Every year, trekking companies charge more for Everest Base Camp while the actual costs have barely changed. Here is an honest, itemized breakdown of what EBC really costs — and where your money goes with Budget Trek Nepal.

Fixed Costs (These Are the Same for Everyone)

  • Lukla round-trip flight: $360 (fixed price set by Nepali airlines — everyone pays this)
  • Sagarmatha National Park permit: $30 (government fee)
  • TIMS card: $20 (government fee)
  • Total fixed costs: $410

Variable Costs (Where Budget Operators Save You Money)

  • Guide (14 days): $12.50/day = $175. Our guides earn fair wages. Big operators charge you $25-40/day for the same guide quality, pocketing the difference.
  • Porter (14 days): $10/day = $140 (1 porter per 2 trekkers). Same rate as luxury operators.
  • Teahouse accommodation: $0 — rooms are free or $2-5/night when you order meals. This is standard practice on all EBC treks regardless of price.
  • Meals (14 days): $0 additional — included in our price. Teahouse meals cost $3-8 per meal at altitude.
  • Coordination & emergency fund: $25

Our Total: $750

Compare this to what big operators charge:

  • Large Thamel-based operators: $1,200-$1,500
  • International booking platforms (Viator, G Adventures): $1,500-$2,500
  • Luxury operators: $2,500-$4,000

Where Does the Extra $450-$3,250 Go?

The honest answer: overhead and profit.

  • Thamel office rent: $500-2,000/month
  • Booking platform commission: 15-30% of trip price
  • Marketing and advertising: $2,000-10,000/month
  • Multilayer management (owner, manager, coordinator, guide): each layer adds markup
  • Profit margin: 30-60% on top of actual costs

None of this makes the mountains better. None of this makes your guide more experienced. None of this improves the teahouses you sleep in. You are paying for their overhead, not your experience.

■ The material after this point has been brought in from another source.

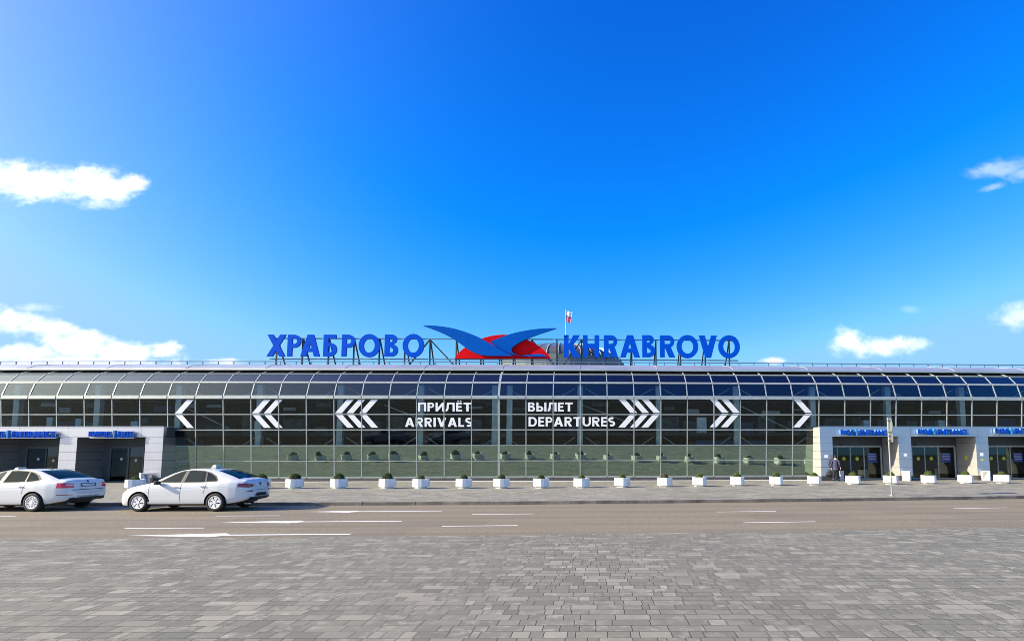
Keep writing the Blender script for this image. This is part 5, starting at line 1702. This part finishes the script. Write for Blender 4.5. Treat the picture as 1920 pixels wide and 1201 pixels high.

Additional Costs to Budget For (Not Included in Any Trek Price)

  • Travel insurance: $50-100 for 2-3 weeks (mandatory — must cover helicopter evacuation)
  • Gear rental in Kathmandu: $30-70 total (sleeping bag $3/day, down jacket $2/day, trekking poles $1/day)
  • Hot showers on trek: $3-5 each (2-3 times over 14 days)
  • WiFi at teahouses: $3-5 per session
  • Drinks/snacks beyond meals: $2-5/day (tea, chocolate bars, extra water)
  • Tips for guide and porter: $50-100 total (customary and appreciated)
  • Kathmandu hotel (2 nights): $10-20/night for budget hotel in Thamel

Realistic total all-in budget: $900-$1,000 (including our $750 trek price + everything above). Compare with $1,600-$2,800 all-in with an expensive operator. Same experience. $700-$1,800 saved.